Jagiellonia po pucharowych rozgrywkach z FK Bodø/Glimt w Lidze Mistrzów i Ajaxem Amsterdam w Lidze Europy, które dość boleśnie sprowadziły nas na ziemię oraz porażkach, nieoczekiwanej u siebie z Cracovią i dość wstydliwej w meczu z beniaminkiem z Katowic musi się zacząć odbudowywać. Szczególnie gra bloku defensywnego i pomocy w tych meczach pozostawiała bardzo wiele do życzenia. Jagiellonia gra zbyt przewidywalnie, za wolno, a na wyprowadzanie piłki od tyłu wystarczy, że rywale podchodzą wysoko i już mamy kłopoty. Taktyka wydaje się z wysokości trybun zbyt schematyczna i konserwatywna – niczym nie zaskakujemy rywali, którzy wiedząc jak gramy nie pozwalają wyjść z własnej połowy i szybko kasują nasze akcje.
Coś co było atutem w tamtym sezonie teraz staje się przyczyną naszych kłopotów. Duża liczba straconych bramek jest bardzo niepokojąca. Duża cześć z nich pada po błędach indywidualnych. Drużyna jest w trakcie przebudowy kadrowej i trudnym zadaniem jest nauczyć piłkarzy nowego systemu. Problem w tym, że kluczowe błędy popełniają ci którzy nie zawodzili w zeszłym sezonie. Zdaję sobie sprawę, że na wypracowanie schematu trzeba czasu, a ciężko
to się robi nie mając treningu kiedy gra się o stawkę 2 razy w tygodniu. Po tym meczu nastąpi krótka przerwa na reprezentację. Zmiany jednak potrzebne są na już, tak jak punkty w tabeli aby nam konkurencja za daleko nie uciekła.

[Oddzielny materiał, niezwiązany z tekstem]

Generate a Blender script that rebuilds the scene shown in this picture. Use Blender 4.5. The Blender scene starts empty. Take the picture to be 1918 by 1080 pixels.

Trener Adrian Siemieniec musi odzyskać to co było kluczem do sukcesu w mistrzowskim sezonie. Zarządzanie meczem pozostawia wiele do życzenia o czym sam trener mówił na konferencji po meczu w Katowicach. To niełatwe zadanie, ale problemy są od tego aby je pokonywać.
"Wiara, siła, wola w walki w nas". Panowie, my wierzymy. Powodzenia!